Tenemos que aceptar, para bien o para mal, que el plagio se ha puesto de moda y que en cualquier momento nos podemos encontrar con alguno donde menos lo esperamos. La cosa empezó a raíz del obligado libro de una famosa, continuó porque algunos escritores de verdad no querían ser menos y también se sentían plagiados, y más adelante encontramos restos académicos en la conferencia de un político que se estrenaba. Y ahora, en Valencia, parece que cierto programa electoral del PSPV tiene párrafos completos de otro del PSC, que tampoco le queda tan lejos, todo hay que decirlo.La imitación, al menos la que es mecánica y no contiene nada personal, es un plagio. Y como es mecánica e impersonal nunca necesitó mucho esfuerzo para ponerse en práctica, por eso tiene una larga tradición. Pero aprovechar un caso famoso para repetir indefinidamente el mismo cuento, no deja de ser otro plagio y tampoco merece la pena esta persecución en los tiempos que corren, tiempos de información y de sociedad del conocimiento.

En cualquier caso, confieso que cuando escribo en estos últimos días, me pregunto constantemente a quién estaré plagiando, porque seguro que alguien lo escribió antes. Y cuando leo al día siguiente, se me ponen ojitos libidinosos buscando rastros míos en el pensamiento de los demás.
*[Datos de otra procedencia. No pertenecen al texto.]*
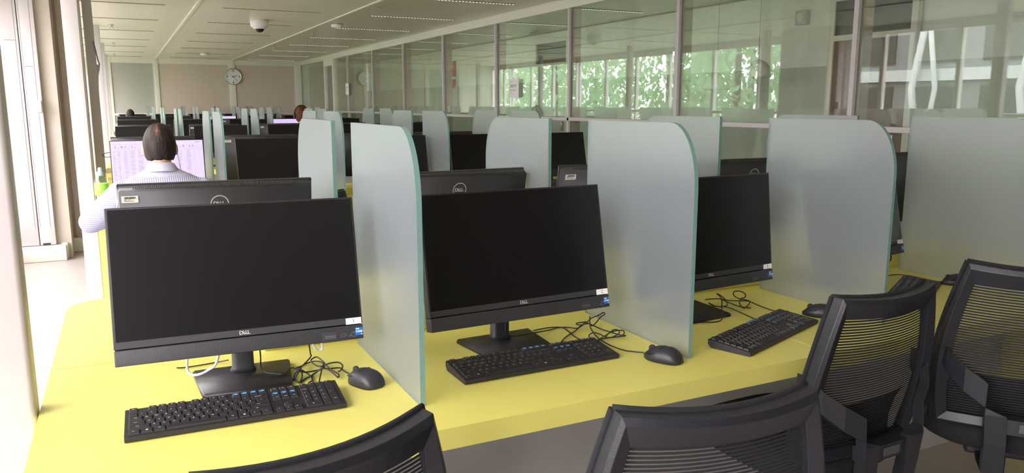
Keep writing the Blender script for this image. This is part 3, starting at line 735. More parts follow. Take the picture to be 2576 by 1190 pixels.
# ------------------------------------------------------------------ keyboards
def keyboard():
    r = empty('keyboard', (0, 0, 0), 0, None, 'keyboard')
    W_, D_ = .221, .0635
    prof = [(-D_, .003), (-D_+.004, .0), (D_-.01, .0), (D_, .010), (D_, .022), (D_-.002, .0235), (-D_+.002, .0115), (-D_, .010)]
    c = MB(); c.loft([[(x, y_*(1 if abs(x) < W_-.001 else .985), z_) for y_, z_ in prof] for x in (-W_, -W_+.0015, W_-.0015, W_)], 0, None, True, True, False)
    c.build('case', 'key_plastic', r)
    sl = math.atan2(.012, 2*D_-.004)
    M = Matrix.Translation((0, -D_, .0108)) @ Matrix.Rotation(sl, 4, 'X')
    U = .0187; X0 = -.2145; X1 = X0+15*U+.007; X2 = X1+3*U+.007
    rows = [.0177+U*i for i in range(5)]+[.0177+U*5+.005]
    keys = []   # x, row y, width, depth, text, colour
    def row(i, items, x=X0):
        for t, w_ in items:
            if t is not None: keys.append((x+w_*U/2, rows[i], w_*U, U, t, 1))
            x += w_*U
    row(5, [('Esc', 1), (None, 1)]+[('F%d' % k, 1) for k in range(1, 5)]+[(None, .5)]+[('F%d' % k, 1) for k in range(5, 9)]+[(None, .5)]+[('F%d' % k, 1) for k in range(9, 13)])
    row(4, [(ch, 1) for ch in '`1234567890-=']+[('Backspace', 2)])
    row(3, [('Tab', 1.5)]+[(ch, 1) for ch in 'QWERTYUIOP[]']+[('\\', 1.5)])
    row(2, [('Caps', 1.75)]+[(ch, 1) for ch in "ASDFGHJKL;'"]+[('Enter', 2.25)])
    row(1, [('Shift', 2.25)]+[(ch, 1) for ch in 'ZXCVBNM,./']+[('Shift', 2.75)])
    row(0, [('Ctrl', 1.25), ('#', 1.25), ('Alt', 1.25), (' ', 6.25), ('Alt', 1.25), ('#', 1.25), ('=', 1.25), ('Ctrl', 1.25)])
    row(5, [('Prt', 1), ('Scr', 1), ('Brk', 1)], X1)
    row(4, [('Ins', 1), ('Hm', 1), ('Up', 1)], X1); row(3, [('Del', 1), ('End', 1), ('Dn', 1)], X1)
    row(1, [(None, 1), ('^', 1)], X1); row(0, [('<', 1), ('v', 1), ('>', 1)], X1)
    row(4, [('Num', 1), ('/', 1), ('*', 1), ('-', 1)], X2); row(3, [('7', 1), ('8', 1), ('9', 1)], X2); row(2, [('4', 1), ('5', 1), ('6', 1)], X2)
    row(1, [('1', 1), ('2', 1), ('3', 1)], X2); row(0, [('0', 2), ('.', 1)], X2)
    keys.append((X2+3.5*U, (rows[3]+rows[2])/2, U, 2*U, '+', 1)); keys.append((X2+3.5*U, (rows[1]+rows[0])/2, U, 2*U, 'Ent', 1))
    small = []
    for k in range(4): small.append((X2+(k+.5)*U, rows[5], U, U*.8, 'o', 1))
    blue = {'Ins', 'Hm', 'Up', 'F9', 'F10', 'F11', 'F12'}
    rest = [k_ for k_ in keys if k_[4] in ('Prt', 'Scr', 'Brk', 'Esc')]; keys = [k_ for k_ in keys if k_ not in rest]
    def cap(mb, x, y_, w_, d_, t):
        a, b = w_/2-.0009, d_/2-.0009; a2, b2 = w_/2-.0026, d_/2-.0030; hgt = .0040
        if t in ('F1',): pass
        vs = [(x-a, y_-b, 0), (x+a, y_-b, 0), (x+a, y_+b, 0), (x-a, y_+b, 0), (x-a2, y_-b2, hgt), (x+a2, y_-b2, hgt), (x+a2, y_+b2+.0008, hgt), (x-a2, y_+b2+.0008, hgt)]
        mb.add(vs, [(0, 1, 5, 4), (1, 2, 6, 5), (2, 3, 7, 6), (3, 0, 4, 7), (4, 5, 6, 7)], 0, M)
        if t.strip():
            if t == '#':
                for i in (0, 1):
                    for j in (0, 1): mb.box(x-.0022+i*.0024, x-.0022+i*.0024+.002, y_-.0022+j*.0024, y_-.0022+j*.0024+.002, hgt, hgt+.0001, 1, M)
                return
            if t in blue: mb.box(x-a2+.001, x+a2-.003, y_-.001, y_+b2, hgt, hgt+.00008, 2, M)
            sz = .0062 if len(t) == 1 else (.0042 if len(t) <= 3 else .0034)
            vs, fs = text_geo(t, sz, .00008)
            dx = -.0028 if len(t) == 1 else (0 if len(t) < 4 else (a2*.35 if x < 0 and x > -.1 else -a2*.2))
            mb.add(vs, fs, 1, M @ Matrix.Translation((x+dx, y_+.0012, hgt+.00015)))
    ms = ['key_plastic', 'legend_white', 'legend_blue']
    for (x, y_, w_, d_, t, c_) in keys[:100]:
        mb = MB(); cap(mb, x, y_, w_, d_, t); mb.build('key', ms, r)
    mb = MB()
    for (x, y_, w_, d_, t, c_) in keys[100:]+rest+small: cap(mb, x, y_, w_, d_, t)
    o = mb.build('function_keys', ms, r); o['kind'] = 'stuff'
    return tree_of(r)
TK = keyboard(); first = True
for (x, y, rz, lab) in ((.1791, 1.6885, -.0308, 'black keyboard in the left foreground, below the computer with sticker 1'), (.907, 1.695, .008, 'black keyboard in front of the computer with sticker 2'),
                        (1.63, 1.622, .35, 'black keyboard lying askew in front of the computer with sticker 3'), (2.45, 1.755, .50, 'black keyboard half hidden by a chair, in front of sticker 4')):
    place(TK, (x, y, DZ+.0005), rz, lab, 'keyboards on the front desk', first); first = False

# ------------------------------------------------------------------ mice
def mouse():
    r = empty('computer_mouse', (0, 0, 0), 0, None, 'mouse')
    rings = []
    L_ = .107
    for i in range(15):
        t = i/14; yy = -L_/2+L_*t
        wd = .0315*(1-abs(2*t-.86)**3.2*.62)*(1 if 0 < i < 14 else .55); ht = (.0385*math.sin(PI*min(1, (.10+t*.92)**.72))**.55 if t < .98 else .012)
        ht = .004+.034*(1-abs((t-.40)/.62)**2.6) if t > .4 else .004+.034*(1-abs((t-.40)/.42)**3.0)
        ht = max(ht, .009)
        ring = []
        for k in range(16):
            a = PI*k/15; ring.append((wd*math.cos(a), yy, ht*(math.sin(a)**.62)+.0005))
        ring.append((-wd*.93, yy, 0)); ring.append((wd*.93, yy, 0)); rings.append(ring)
    MB().loft(rings).build('body', 'mouse_plastic', r)
    MB().lathe([(.009, -.003), (.0095, 0), (.009, .003)], 18, 0, Matrix.Translation((0, .030, .0275)), 'x').build('scroll_wheel', 'black_rubber', r)
    m = MB().tube(catmull([(-.0265, .012, .022), (-.0262, .022, .0215), (-.0245, .032, .019)], 4), .0022, 6); m.build('side_button', 'screen_black', r)
    m = MB().tube(catmull([(-.027, .005, .022), (-.018, .0, .0345), (0, -.003, .0385), (.018, 0, .0345), (.027, .005, .022)], 4), .0006, 5); m.build('seam', 'ink', r)
    return tree_of(r)
TMo = mouse(); first = True
for (x, y, rz, lab) in ((.475, 1.752, .42, 'black mouse beside the foreground keyboard, left of the first frosted screen'), (1.222, 1.572, .50, 'black mouse left of the second frosted screen, in front of the cable bundle'),
                        (1.935, 1.70, .75, 'black mouse right of the askew keyboard, partly behind a chair'), (2.735, 1.79, 1.1, 'black mouse by the fourth frosted screen, behind the right chair')):
    place(TMo, (x, y, DZ+.0005), rz, lab, 'mice on the front desk', first); first = False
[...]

Al fin y al cabo, seguimos siendo depredadores, cazamos las ideas para subsistir, agarrando cada presa con letras y firmas para que no la pueda robar nadie.

No lo duden, el plagio fue siempre un asunto relacionado con la posesión, como los celos. Esta idea es mía y hago con ella lo que quiero, y que no se le ocurra a nadie ni tocarla. Según los diccionarios, plagiar significaba antiguamente comprar a un hombre libre y retenerlo en servidumbre, o utilizar un siervo ajeno como si fuera propio. Lo dicho, un problema de posesión ajena, algo impropio de nuestra época por mucho que se pretenda poner de moda.

Ya no sé a quién pertenecen los famosos medios de producción y, si les digo la verdad, ni me importa. Pero lo que consumimos es tan masivo que prácticamente es de todos, sobre todo si son ideas, escritos, canciones o programas de la red. Desde que Gutenberg inventó la imprenta comenzó la devaluación del plagio o, si prefieren a Mandeville, los vicios privados se convirtieron en be-neficios públicos. Porque ya lo fotocopiamos todo, después lo dividimos en trozos y luego lo volvemos a recomponer en un nuevo libro, que volverá a ser convenientemente fotocopiado. En poco tiempo ya no quedará nada que plagiar, ninguna idea sólida que podamos poseer en exclusiva; sólo existirá conocimiento compartido, el nuevo marxismo del consumidor.

Por eso tiene ya poco sentido la posesión celosa de unas ideas que se diluyen al instante en la red y, además, con tarifa plana. Hace ya tiempo, un antropólogo dijo que "estamos abandonando el suelo; estamos perdiendo el contacto; nuestras huellas son cada vez más débiles. El pedernal dura para siempre, el cobre para una civilización, el hierro para generaciones, y el acero para una vida". Y las ideas propias, añado yo, no duran ni diez minutos. ¿O también lo dijo él?